— Begin DATA LINES —

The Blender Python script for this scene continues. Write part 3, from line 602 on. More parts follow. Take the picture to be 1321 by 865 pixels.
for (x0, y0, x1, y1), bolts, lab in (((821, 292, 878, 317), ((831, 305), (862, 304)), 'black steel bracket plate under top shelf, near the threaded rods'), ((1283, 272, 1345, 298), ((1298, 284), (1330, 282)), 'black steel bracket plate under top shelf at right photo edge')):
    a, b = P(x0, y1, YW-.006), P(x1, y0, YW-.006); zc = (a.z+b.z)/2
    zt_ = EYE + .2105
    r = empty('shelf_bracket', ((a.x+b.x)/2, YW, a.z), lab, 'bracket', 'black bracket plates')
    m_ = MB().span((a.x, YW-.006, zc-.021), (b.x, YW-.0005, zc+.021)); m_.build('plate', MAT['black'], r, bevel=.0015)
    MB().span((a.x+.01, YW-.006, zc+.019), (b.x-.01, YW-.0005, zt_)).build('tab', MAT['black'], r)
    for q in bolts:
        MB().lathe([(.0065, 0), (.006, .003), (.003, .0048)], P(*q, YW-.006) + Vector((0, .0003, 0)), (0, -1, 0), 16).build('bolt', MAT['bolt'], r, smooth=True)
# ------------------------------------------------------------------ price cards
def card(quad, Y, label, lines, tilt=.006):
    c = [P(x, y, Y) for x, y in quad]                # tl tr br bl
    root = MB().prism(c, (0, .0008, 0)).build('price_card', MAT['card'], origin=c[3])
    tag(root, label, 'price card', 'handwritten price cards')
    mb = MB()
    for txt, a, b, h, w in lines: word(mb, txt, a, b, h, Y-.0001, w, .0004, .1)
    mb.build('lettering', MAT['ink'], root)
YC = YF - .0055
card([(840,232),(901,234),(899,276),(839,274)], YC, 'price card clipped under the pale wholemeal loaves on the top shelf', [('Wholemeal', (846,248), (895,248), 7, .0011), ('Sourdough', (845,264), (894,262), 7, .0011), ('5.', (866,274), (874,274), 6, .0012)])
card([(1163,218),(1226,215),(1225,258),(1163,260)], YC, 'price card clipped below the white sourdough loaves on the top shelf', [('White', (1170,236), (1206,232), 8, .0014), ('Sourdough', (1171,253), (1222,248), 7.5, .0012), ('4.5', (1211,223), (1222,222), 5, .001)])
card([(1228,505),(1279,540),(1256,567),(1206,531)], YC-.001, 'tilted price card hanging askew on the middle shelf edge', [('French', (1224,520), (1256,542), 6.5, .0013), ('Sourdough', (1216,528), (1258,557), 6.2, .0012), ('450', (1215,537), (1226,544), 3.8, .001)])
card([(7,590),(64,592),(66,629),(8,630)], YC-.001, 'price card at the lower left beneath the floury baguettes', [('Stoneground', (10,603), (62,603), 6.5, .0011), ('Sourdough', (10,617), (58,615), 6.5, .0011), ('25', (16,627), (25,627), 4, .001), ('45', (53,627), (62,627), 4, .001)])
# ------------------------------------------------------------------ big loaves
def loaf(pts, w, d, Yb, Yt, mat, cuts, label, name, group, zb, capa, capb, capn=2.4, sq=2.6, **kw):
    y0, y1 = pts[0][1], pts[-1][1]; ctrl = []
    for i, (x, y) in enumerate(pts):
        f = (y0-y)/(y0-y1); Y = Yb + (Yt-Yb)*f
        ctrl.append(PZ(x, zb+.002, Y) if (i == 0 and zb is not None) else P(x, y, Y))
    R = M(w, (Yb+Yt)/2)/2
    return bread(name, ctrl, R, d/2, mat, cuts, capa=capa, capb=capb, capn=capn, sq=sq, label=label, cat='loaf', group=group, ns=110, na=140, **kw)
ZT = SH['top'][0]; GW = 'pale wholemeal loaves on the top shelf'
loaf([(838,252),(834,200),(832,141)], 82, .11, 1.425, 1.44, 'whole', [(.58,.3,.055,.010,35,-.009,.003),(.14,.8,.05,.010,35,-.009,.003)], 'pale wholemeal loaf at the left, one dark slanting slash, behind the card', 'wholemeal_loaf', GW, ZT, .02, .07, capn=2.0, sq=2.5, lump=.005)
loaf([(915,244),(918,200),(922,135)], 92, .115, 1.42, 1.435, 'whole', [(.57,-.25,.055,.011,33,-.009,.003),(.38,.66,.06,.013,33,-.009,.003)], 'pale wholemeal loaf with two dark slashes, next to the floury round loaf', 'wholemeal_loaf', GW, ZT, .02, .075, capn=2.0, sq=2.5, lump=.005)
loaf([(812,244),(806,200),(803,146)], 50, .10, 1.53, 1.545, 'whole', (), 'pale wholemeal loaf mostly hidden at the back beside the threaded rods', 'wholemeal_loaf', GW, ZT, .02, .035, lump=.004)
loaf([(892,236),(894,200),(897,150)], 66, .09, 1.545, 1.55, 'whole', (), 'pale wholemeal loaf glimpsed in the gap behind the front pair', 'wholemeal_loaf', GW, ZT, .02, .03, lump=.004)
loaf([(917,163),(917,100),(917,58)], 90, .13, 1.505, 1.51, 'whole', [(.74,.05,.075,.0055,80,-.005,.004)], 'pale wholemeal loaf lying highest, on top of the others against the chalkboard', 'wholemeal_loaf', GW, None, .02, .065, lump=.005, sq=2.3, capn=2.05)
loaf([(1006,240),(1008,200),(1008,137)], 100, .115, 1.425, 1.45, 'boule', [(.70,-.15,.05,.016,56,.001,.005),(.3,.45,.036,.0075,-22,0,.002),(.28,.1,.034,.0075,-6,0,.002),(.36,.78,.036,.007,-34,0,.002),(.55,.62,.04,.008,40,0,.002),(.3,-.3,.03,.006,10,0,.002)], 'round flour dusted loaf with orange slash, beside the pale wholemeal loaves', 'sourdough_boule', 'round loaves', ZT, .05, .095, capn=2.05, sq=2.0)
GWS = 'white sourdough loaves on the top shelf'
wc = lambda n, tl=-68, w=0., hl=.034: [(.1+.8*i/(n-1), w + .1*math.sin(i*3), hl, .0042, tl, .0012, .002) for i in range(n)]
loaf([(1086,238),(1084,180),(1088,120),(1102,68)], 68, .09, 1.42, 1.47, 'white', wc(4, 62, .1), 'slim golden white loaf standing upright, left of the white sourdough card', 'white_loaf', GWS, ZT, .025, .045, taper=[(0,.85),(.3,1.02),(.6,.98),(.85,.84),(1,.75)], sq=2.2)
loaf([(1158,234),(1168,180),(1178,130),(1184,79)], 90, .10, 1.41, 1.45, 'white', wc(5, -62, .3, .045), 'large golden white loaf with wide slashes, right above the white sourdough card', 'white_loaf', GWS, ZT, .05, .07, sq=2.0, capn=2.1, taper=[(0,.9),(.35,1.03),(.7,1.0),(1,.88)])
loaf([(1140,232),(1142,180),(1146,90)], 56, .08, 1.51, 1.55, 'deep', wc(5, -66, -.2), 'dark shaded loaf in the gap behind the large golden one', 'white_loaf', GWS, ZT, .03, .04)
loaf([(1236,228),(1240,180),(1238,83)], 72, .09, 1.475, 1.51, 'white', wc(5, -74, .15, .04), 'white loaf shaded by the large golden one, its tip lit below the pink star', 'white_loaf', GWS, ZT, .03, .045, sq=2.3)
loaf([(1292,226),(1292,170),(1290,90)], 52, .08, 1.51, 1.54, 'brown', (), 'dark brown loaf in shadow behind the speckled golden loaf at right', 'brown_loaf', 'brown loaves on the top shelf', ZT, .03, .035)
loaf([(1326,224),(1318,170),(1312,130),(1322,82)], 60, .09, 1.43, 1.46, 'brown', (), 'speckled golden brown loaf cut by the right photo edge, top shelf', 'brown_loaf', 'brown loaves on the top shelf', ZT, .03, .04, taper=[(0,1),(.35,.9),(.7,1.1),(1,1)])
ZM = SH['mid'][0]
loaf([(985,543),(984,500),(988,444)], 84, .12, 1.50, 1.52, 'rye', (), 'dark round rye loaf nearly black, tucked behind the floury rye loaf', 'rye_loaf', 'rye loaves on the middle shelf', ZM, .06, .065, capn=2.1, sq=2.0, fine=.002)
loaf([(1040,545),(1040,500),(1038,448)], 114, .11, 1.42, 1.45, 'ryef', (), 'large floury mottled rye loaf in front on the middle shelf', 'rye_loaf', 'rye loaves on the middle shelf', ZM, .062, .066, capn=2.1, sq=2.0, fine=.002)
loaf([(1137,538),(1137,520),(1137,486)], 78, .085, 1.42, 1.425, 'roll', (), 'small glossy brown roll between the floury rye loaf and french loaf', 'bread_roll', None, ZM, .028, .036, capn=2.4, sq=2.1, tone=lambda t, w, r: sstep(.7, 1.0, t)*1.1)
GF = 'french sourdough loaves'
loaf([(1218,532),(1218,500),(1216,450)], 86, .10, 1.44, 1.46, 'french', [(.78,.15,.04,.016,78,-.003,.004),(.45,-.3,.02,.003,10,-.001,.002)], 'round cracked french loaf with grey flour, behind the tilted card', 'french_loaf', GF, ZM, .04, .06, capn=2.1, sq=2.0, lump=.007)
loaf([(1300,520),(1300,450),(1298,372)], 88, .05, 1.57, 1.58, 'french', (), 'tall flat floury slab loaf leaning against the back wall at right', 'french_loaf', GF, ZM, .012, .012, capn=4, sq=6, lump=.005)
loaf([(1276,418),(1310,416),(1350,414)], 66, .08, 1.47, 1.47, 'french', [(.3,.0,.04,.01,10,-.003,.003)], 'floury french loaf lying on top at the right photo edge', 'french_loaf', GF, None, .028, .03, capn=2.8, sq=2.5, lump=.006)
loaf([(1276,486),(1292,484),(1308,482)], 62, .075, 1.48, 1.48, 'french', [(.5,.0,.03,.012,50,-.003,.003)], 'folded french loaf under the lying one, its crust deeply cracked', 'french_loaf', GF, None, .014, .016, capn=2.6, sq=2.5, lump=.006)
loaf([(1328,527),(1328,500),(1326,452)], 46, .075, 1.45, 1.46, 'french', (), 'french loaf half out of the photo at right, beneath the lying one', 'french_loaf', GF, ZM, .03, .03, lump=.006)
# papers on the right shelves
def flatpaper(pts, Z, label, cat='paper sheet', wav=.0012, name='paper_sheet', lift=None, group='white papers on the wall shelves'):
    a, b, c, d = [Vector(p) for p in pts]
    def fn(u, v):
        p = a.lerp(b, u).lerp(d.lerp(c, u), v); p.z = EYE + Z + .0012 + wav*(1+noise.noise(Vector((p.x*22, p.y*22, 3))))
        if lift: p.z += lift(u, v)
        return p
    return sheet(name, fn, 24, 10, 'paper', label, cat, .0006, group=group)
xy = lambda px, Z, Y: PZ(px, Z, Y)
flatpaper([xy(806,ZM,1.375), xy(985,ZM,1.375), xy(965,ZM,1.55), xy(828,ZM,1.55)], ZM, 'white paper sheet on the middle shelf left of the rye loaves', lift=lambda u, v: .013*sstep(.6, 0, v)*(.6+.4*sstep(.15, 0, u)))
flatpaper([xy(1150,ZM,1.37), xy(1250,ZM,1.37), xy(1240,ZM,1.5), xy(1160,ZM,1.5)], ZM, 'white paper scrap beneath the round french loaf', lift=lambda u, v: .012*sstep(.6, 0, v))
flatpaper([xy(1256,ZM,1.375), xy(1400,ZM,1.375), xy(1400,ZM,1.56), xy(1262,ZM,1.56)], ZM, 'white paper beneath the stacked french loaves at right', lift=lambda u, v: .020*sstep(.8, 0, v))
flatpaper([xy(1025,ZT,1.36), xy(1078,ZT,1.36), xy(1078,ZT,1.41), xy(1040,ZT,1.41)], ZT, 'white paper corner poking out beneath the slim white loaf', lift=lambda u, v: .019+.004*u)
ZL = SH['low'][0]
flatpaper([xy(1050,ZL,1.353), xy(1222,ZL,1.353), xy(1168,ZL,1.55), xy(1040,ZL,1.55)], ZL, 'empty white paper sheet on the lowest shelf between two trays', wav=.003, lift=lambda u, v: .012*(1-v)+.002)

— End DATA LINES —

BRIEF:
Lines of the material that contain the word "speckled" are to be gathered.

FINAL ANSWER:
loaf([(1292,226),(1292,170),(1290,90)], 52, .08, 1.51, 1.54, 'brown', (), 'dark brown loaf in shadow behind the speckled golden loaf at right', 'brown_loaf', 'brown loaves on the top shelf', ZT, .03, .035)
loaf([(1326,224),(1318,170),(1312,130),(1322,82)], 60, .09, 1.43, 1.46, 'brown', (), 'speckled golden brown loaf cut by the right photo edge, top shelf', 'brown_loaf', 'brown loaves on the top shelf', ZT, .03, .04, taper=[(0,1),(.35,.9),(.7,1.1),(1,1)])